Articles

No Women’s Only Work-Out Area in CT

March, 2022

CT SUPREME COURT CASE HOLDS GYMS CAN’T HAVE

WOMEN-ONLY WORK-OUT AREAS

In May, 2021, I reported about a case appealed to the Connecticut Supreme Course involving a women’s only work-out area at a gym.

The case arrived at the Supreme Court through an administrative appeal by the CT Commission on Human Rights & Opportunities (CHRO) of the final decision of its own hearing officer, CHRO v. Edge Fitness, et al., HHB-CV-196056021, judicial district of New Britain, July 23, 2020, Cordani, J.

Two men filed complaints with the CHRO against Edge Fitness LLC and Club Fitness alleging that the provision of a women only work out area in their fitness facilities violated Conn. Gen. Stat. 46a-64, prohibiting discrimination in public accommodations.

In these facilities, the women only area is separated from the rest of the facility, such that people outside the designated area cannot easily look inside, providing privacy for the women inside.

The women only areas are used by certain Jewish and Muslim women who are forbidden by their religious beliefs from exercising with men.

While the administrative hearing officer ruled in favor of the women, the Connecticut Supreme Court held otherwise. Comm’n on Hum. Rights & Opportunities v. Edge Fitness, LLC, 2022 Conn. LEXIS 18 (January 25, 2022).

The Court dismissed the CHRO’s appeal, holding that the trial court incorrectly concluded that Section 46a-64 contains an implicit gender privacy exception that exempted the gym’s provision of women’s only workout areas from the act’s general prohibition against sex discrimination.

The Court held that while the legislature enacted the bathroom and locker room exceptions in the statute, such exceptions do not include women’s only workout areas, since the statute was not ambiguous.

CT APPELLATE COURT USES WRONG LEGAL STANDARD IN DETERMINING NO DISCRIMINATION AGAINST HARTFORD POLICE OFFICER

In holding that there was no substantial evidence in the record to support a causal connection between a sergeant’s racist remarks and the city’s decision to terminate a police officer, the Connecticut Appellate Court used an incorrect legal standard more appropriate for summary judgment decisions.  City of Hartford Police Department v. Comm’n on Human Rights and Opportunities, 208 Conn.App. 755 (2021).

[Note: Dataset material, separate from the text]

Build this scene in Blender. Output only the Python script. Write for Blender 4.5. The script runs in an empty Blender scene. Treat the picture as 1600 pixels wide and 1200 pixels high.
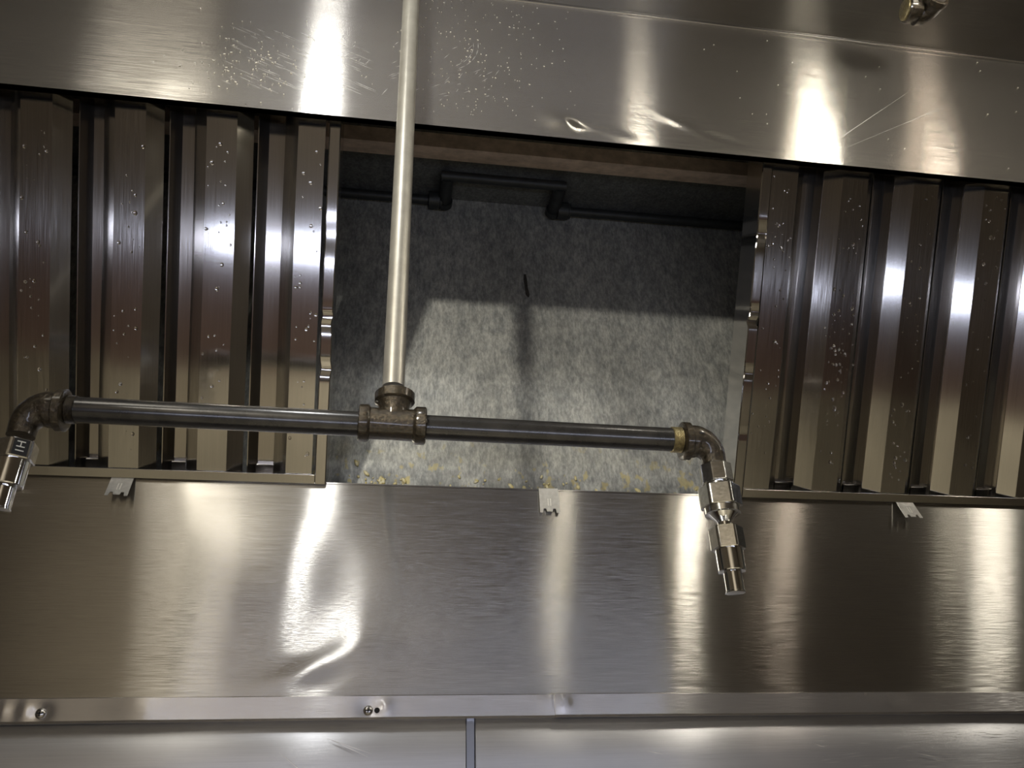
import bpy, bmesh, math, random
from math import sin, cos, pi, radians, sqrt, exp
from mathutils import Vector, Matrix
S = bpy.context.scene
COL = S.collection
random.seed(11)

# ------------------------------------------------------------------ camera
cam_d = bpy.data.cameras.new('camera'); cam = bpy.data.objects.new('camera', cam_d); COL.objects.link(cam)
R_ = Vector((0.98788306, -0.1526477, -0.02803088)); U_ = Vector((-0.05043128, -0.48653744, 0.87220296)); F_ = Vector((0.14677785, 0.8602209, 0.48834032))
B_ = -F_
cam.matrix_world = Matrix(((R_.x, U_.x, B_.x, 0), (R_.y, U_.y, B_.y, 0), (R_.z, U_.z, B_.z, 1.6), (0, 0, 0, 1)))
cam_d.sensor_width = 36; cam_d.lens = 1260/1600*36; cam_d.clip_start = .01
S.camera = cam

# ------------------------------------------------------------------ world, lights, exposure
w = bpy.data.worlds.new('world'); S.world = w; w.use_nodes = True
bg = w.node_tree.nodes['Background']; bg.inputs[0].default_value = (.9, .85, .78, 1); bg.inputs[1].default_value = .09
S.view_settings.view_transform = 'Standard'; S.view_settings.look = 'None'
S.view_settings.exposure = .14; S.view_settings.gamma = 1; S.view_settings.use_curve_mapping = False

def light(name, kind, loc, power, color, aim=None, **kw):
    d = bpy.data.lights.new(name, kind); d.energy = power; d.color = color
    for k, v in kw.items(): setattr(d, k, v)
    o = bpy.data.objects.new(name, d); COL.objects.link(o); o.location = loc
    if aim is not None: o.rotation_euler = (Vector(aim)-Vector(loc)).to_track_quat('-Z', 'Y').to_euler()
    return o
WARM = (1, .945, .83)
# spot lamp on the left that throws the pipe's shadow into the open gap
light('spot_lamp', 'SPOT', (-.56, -.45, 2.365), 40, WARM, aim=(.22, 1.0, 2.12), shadow_soft_size=.028, spot_size=radians(33), spot_blend=.45)
# small lamps hanging under the hood ceiling in front of the upper panel
for x, y, z, p, r, c in ((-.140, .28, 2.50, 3.2, .030, (.96, .98, 1)), (.43, .2, 2.50, .8, .025, WARM), (.74, .28, 2.50, 3.4, .035, WARM), (.98, .28, 2.50, .8, .03, (1, .86, .72)), (1.56, .2, 2.46, 3.5, .05, WARM), (-.46, .1, 2.48, 2.2, .11, WARM)):
    light('hood_lamp', 'POINT', (x, y, z), p, c, shadow_soft_size=r)
# added unseen spots that brighten the counter and floor mirrored in the filters
light('fill_spot', 'SPOT', (.1, -.15, 2.45), 58, WARM, aim=(.1, -.15, 0), shadow_soft_size=.05, spot_size=radians(80), spot_blend=.5)
light('fill_spot', 'SPOT', (.2, -1.6, 2.8), 90, (1, .95, .88), aim=(.2, -1.9, 0), shadow_soft_size=.08, spot_size=radians(95), spot_blend=.5)
light('wall_fill_spot', 'SPOT', (-.9, -1.9, 2.3), 60, (1, .93, .82), aim=(-.9, -2.9, 2.4), shadow_soft_size=.08, spot_size=radians(120), spot_blend=.6)  # added spot on the front wall, lightens the lower panel's left-hand reflection
# unseen cool light added below eye level for the bluish band in the filters
light('cool_band_light', 'AREA', (.15, -.35, 1.525), 2.6, (.72, .78, 1), aim=(.15, .8, 2.15), shape='RECTANGLE', size=1.3, size_y=.05)

# ------------------------------------------------------------------ node helpers
def mat(name):
    m = bpy.data.materials.new(name); m.use_nodes = True
    nt = m.node_tree; b = nt.nodes['Principled BSDF']
    return m, nt, b
def nd(nt, t, **kw):
    n = nt.nodes.new(t)
    for k, v in kw.items(): setattr(n, k, v)
    return n
def ramp(nt, fac, stops):
    r = nd(nt, 'ShaderNodeValToRGB'); e = r.color_ramp.elements
    while len(e) < len(stops): e.new(.5)
    for el, (p, c) in zip(e, stops):
        el.position = p; el.color = (*c, 1) if isinstance(c, tuple) else (c, c, c, 1)
    nt.links.new(fac, r.inputs[0]); return r.outputs[0]
def noise(nt, scale, vs=(1, 1, 1), detail=4, rough=.5, coord='Object', rot=(0, 0, 0)):
    tc = nd(nt, 'ShaderNodeTexCoord'); mp = nd(nt, 'ShaderNodeMapping'); mp.inputs['Scale'].default_value = vs; mp.inputs['Rotation'].default_value = rot
    nt.links.new(tc.outputs[coord], mp.inputs[0])
    n = nd(nt, 'ShaderNodeTexNoise'); n.inputs['Scale'].default_value = scale; n.inputs['Detail'].default_value = detail; n.inputs['Roughness'].default_value = rough
    nt.links.new(mp.outputs[0], n.inputs['Vector']); return n.outputs['Fac']
def mixc(nt, a, b, fac, mode='MIX'):
    m = nd(nt, 'ShaderNodeMix', data_type='RGBA', blend_type=mode)
    for s, v in ((m.inputs[6], a), (m.inputs[7], b), (m.inputs[0], fac)):
        if hasattr(v, 'is_output'): nt.links.new(v, s)
        elif isinstance(v, tuple): s.default_value = (*v, 1)
        else: s.default_value = v
    return m.outputs[2]
def bump(nt, h, b, strength=.2, dist=.001):
    n = nd(nt, 'ShaderNodeBump'); n.inputs['Strength'].default_value = strength; n.inputs['Distance'].default_value = dist
    nt.links.new(h, n.inputs['Height']); nt.links.new(n.outputs[0], b.inputs['Normal']); return n

def brushed(name, base, grain, tangent, rough=.27, aniso=1.0, sharp=.14, sharpmix=.3, gvar=.05, wav=0.0, haze=0.0, tilt=.7, fscale=3.4, spread=0.0):
    """brushed stainless steel: an anisotropic lobe that spreads along `tangent` plus a tighter polished one"""
    m, nt, b = mat(name)
    g = noise(nt, 1, grain, 3, .6)
    c = ramp(nt, g, [(.3, tuple(x*(1-gvar) for x in base)), (.7, tuple(min(1, x*(1+gvar)) for x in base))])
    sm = noise(nt, 7, (1, 1, 1), 4, .6)
    c = mixc(nt, c, ramp(nt, sm, [(.3, .9), (.75, 1.0)]), 1.0, 'MULTIPLY')
    nt.links.new(c, b.inputs['Base Color'])
    b.inputs['Metallic'].default_value = 1; b.inputs['Anisotropic'].default_value = aniso
    r = ramp(nt, g, [(.25, max(0, rough-.02)), (.75, rough+.03)]); nt.links.new(r, b.inputs['Roughness'])
    t = nd(nt, 'ShaderNodeCombineXYZ')
    for i in range(3): t.inputs[i].default_value = tangent[i]
    nt.links.new(t.outputs[0], b.inputs['Tangent'])
    b2 = nd(nt, 'ShaderNodeBsdfPrincipled'); b2.inputs['Metallic'].default_value = 1; nt.links.new(c, b2.inputs['Base Color'])
    b2.inputs['Roughness'].default_value = sharp
    # the brushing itself: fine grooves tilt the surface back and forth along the tangent
    if wav:
        wv = noise(nt, 5, (1, 1, 1), 1, .4)
        b3 = nd(nt, 'ShaderNodeBump'); b3.inputs['Strength'].default_value = 1; b3.inputs['Distance'].default_value = wav
        nt.links.new(wv, b3.inputs['Height']); base_n = b3.outputs[0]
    else: base_n = nd(nt, 'ShaderNodeNewGeometry').outputs['Normal']
    fine = noise(nt, 1, tuple(q*fscale if q > 100 else q*2.5 for q in grain), 1, .5)
    sb = nd(nt, 'ShaderNodeMath', operation='SUBTRACT'); nt.links.new(fine, sb.inputs[0]); sb.inputs[1].default_value = .5
    ml = nd(nt, 'ShaderNodeMath', operation='MULTIPLY'); nt.links.new(sb.outputs[0], ml.inputs[0]); ml.inputs[1].default_value = tilt
    lobes = []
    for k in ((-spread, 0, spread) if spread else (0,)):
        ak = nd(nt, 'ShaderNodeMath', operation='ADD'); nt.links.new(ml.outputs[0], ak.inputs[0]); ak.inputs[1].default_value = k
        vs = nd(nt, 'ShaderNodeVectorMath', operation='SCALE'); nt.links.new(t.outputs[0], vs.inputs[0]); nt.links.new(ak.outputs[0], vs.inputs['Scale'])
        va = nd(nt, 'ShaderNodeVectorMath', operation='ADD'); nt.links.new(base_n, va.inputs[0]); nt.links.new(vs.outputs[0], va.inputs[1])
        vn = nd(nt, 'ShaderNodeVectorMath', operation='NORMALIZE'); nt.links.new(va.outputs[0], vn.inputs[0])
        p_ = b if not lobes else nd(nt, 'ShaderNodeBsdfPrincipled')
        if lobes:
            p_.inputs['Metallic'].default_value = 1; p_.inputs['Anisotropic'].default_value = aniso
            nt.links.new(c, p_.inputs['Base Color']); nt.links.new(r, p_.inputs['Roughness']); nt.links.new(t.outputs[0], p_.inputs['Tangent'])
        nt.links.new(vn.outputs[0], p_.inputs['Normal']); lobes.append(p_.outputs[0])
    acc = lobes[0]
    for i, l_ in enumerate(lobes[1:]):
        mm = nd(nt, 'ShaderNodeMixShader'); mm.inputs[0].default_value = 1/(i+2); nt.links.new(acc, mm.inputs[1]); nt.links.new(l_, mm.inputs[2]); acc = mm.outputs[0]
    nt.links.new(base_n, b2.inputs['Normal'])
    mx = nd(nt, 'ShaderNodeMixShader'); mx.inputs[0].default_value = sharpmix
    out = nt.nodes['Material Output']
    if haze:
        b4 = nd(nt, 'ShaderNodeBsdfPrincipled'); b4.inputs['Metallic'].default_value = 1; nt.links.new(c, b4.inputs['Base Color']); b4.inputs['Roughness'].default_value = .6
        mh = nd(nt, 'ShaderNodeMixShader'); mh.inputs[0].default_value = haze; nt.links.new(acc, mh.inputs[1]); nt.links.new(b4.outputs[0], mh.inputs[2]); bsrc = mh.outputs[0]
    else: bsrc = acc
    nt.links.new(bsrc, mx.inputs[1]); nt.links.new(b2.outputs[0], mx.inputs[2]); nt.links.new(mx.outputs[0], out.inputs['Surface'])
    return m
TILT = radians(35)
VD = (0, -sin(TILT), cos(TILT))                      # up the slope of the filters
STEEL = (.60, .575, .53)
M = {}
M['steel'] = brushed('brushed_steel', STEEL, (10, 1600, 1600), (0, 0, 1), .18, 1.0, .14, .08, tilt=.5, haze=.17, spread=.17)
M['steel_low'] = brushed('brushed_steel_low', (.47, .45, .41), (10, 1600, 1600), (0, 0, 1), .17, 1.0, .20, .16, tilt=.75, haze=.05, spread=.19)
M['steel_ceiling'] = brushed('dull_ceiling_steel', (.33, .32, .30), (10, 1600, 1600), (0, 1, 0), .24, 1.0, .22, .2, tilt=.4, spread=.15)
M['steel_trim'] = brushed('trim_steel', (.64, .62, .60), (10, 1600, 1600), (0, 0, 1), .18, 1.0, .16, .15, tilt=.5, haze=.28, spread=.15)
M['steel_wall'] = brushed('wall_steel', (.66, .655, .66), (10, 1400, 1400), (0, 0, 1), .3, .95, .3, .1, tilt=.5, haze=.5, spread=.15)
M['filter_steel'] = brushed('filter_steel', (.56, .54, .51), (900, 8, 900), (1, 0, 0), .17, .9, .10, .45, wav=.0006, tilt=.3)
M['filter_dark'] = brushed('filter_steel_inner', (.50, .47, .43), (900, 8, 900), (1, 0, 0), .22, .9, .09, .45, tilt=.3)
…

Hartford Police Officer Khoa Phan filed a discrimination complaint with the CHRO alleging that one of his sergeants made racist statements about his national origin, including laughing at his accent, suggesting that all east Asians are “the same,” and that hard core criminals must be laughing at him when he tells them what to do. 

The CHRO human rights referee ruled in Phan’s favor that he was the subject of discrimination.  In its appeal to Superior Court, the trial judge also ruled in his favor.

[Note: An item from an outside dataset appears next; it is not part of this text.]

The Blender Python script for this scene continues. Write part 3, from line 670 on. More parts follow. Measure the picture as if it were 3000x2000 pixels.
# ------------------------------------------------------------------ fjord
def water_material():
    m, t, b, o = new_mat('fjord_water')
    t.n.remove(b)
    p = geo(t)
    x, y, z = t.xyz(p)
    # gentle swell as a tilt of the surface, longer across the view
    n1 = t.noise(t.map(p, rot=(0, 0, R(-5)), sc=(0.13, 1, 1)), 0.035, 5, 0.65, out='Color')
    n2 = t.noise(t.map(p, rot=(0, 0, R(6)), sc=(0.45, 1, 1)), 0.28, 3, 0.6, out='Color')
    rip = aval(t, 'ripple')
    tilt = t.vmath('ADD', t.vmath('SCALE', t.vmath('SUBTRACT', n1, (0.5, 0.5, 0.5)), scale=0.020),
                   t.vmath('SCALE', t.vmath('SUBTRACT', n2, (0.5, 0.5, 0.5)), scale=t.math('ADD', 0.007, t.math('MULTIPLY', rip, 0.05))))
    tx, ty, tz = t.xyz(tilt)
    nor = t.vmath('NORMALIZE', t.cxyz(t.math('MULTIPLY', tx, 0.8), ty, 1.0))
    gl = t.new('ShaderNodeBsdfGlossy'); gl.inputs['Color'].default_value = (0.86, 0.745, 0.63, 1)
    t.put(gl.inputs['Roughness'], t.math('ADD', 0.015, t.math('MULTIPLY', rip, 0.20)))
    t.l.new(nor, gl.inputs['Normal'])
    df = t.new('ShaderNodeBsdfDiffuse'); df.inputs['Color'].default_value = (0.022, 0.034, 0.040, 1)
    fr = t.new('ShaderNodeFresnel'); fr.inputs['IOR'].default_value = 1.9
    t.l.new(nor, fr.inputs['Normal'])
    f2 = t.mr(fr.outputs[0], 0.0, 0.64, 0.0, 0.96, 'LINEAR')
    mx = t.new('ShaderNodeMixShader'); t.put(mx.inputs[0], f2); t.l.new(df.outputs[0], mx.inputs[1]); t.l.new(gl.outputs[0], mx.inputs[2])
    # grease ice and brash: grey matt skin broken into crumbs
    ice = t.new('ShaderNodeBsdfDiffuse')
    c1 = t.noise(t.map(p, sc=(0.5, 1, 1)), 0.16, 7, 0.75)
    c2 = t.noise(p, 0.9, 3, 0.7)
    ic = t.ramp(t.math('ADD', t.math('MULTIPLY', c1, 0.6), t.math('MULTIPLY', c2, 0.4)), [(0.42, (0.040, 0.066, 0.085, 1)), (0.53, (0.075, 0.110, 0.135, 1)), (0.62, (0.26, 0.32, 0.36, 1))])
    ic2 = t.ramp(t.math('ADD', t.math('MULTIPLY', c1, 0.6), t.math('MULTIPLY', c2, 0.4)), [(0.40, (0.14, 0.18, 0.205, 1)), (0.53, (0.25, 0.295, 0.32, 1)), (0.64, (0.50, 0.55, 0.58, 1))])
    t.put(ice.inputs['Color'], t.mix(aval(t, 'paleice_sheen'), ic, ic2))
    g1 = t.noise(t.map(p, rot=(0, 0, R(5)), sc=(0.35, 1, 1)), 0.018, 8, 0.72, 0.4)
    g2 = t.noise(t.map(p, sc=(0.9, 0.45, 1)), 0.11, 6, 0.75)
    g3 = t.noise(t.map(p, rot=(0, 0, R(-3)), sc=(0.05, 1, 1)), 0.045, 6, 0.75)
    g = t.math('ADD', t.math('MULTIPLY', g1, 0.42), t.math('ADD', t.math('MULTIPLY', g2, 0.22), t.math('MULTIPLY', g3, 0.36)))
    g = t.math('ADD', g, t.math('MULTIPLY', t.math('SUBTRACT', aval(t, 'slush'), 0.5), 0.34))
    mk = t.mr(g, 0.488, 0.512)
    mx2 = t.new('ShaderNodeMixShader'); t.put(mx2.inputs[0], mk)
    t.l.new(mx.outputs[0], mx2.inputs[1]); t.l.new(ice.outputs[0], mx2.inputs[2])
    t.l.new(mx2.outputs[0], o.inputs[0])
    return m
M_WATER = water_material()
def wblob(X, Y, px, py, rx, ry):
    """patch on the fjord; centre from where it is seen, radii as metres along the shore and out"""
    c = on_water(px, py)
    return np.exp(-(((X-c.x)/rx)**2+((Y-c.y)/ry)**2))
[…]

However, the CT Appellate Court reversed.  It used a legal standard first announced by the U.S. Supreme Court, McDonnell Douglas v. Green, 411 U.S. 792 (1973).  Under that framework, the employment discrimination plaintiff must state a “prima facie” case, minimally showing that the challenged actions occurred under circumstances that give rise to an inference of discrimination.  The employer must then provide a legitimate, non-discriminatory justification for its action.  Finally, the plaintiff must demonstrate that the employer’s justification is a “pretext” for discrimination.

The Appellate Court concluded that Phan lacked an “evidentiary basis” for his prima facie case.

But the “prima facie case” analysis does not apply once a factfinder, here the CHRO appeals referee, reaches factual conclusions.  The U.S. Supreme Court used the McDonnell Douglas framework for deciding motions for summary judgment (motions to end a case claiming that the discrimination claims lack evidence) and the court held that this framework does not apply once the case reaches trial.

As the Connecticut Law Tribune commented on March 6, 2022, “Once the case is tried, in other words, the plaintiff’s ‘prima facie case’ is irrelevant.  As a result, the federal courts overwhelmingly disfavor the use of the McDonnell Douglas framework in both jury instructions and post-trial motions.”

Therefore, it’s up to the Connecticut Supreme Court to correct this error.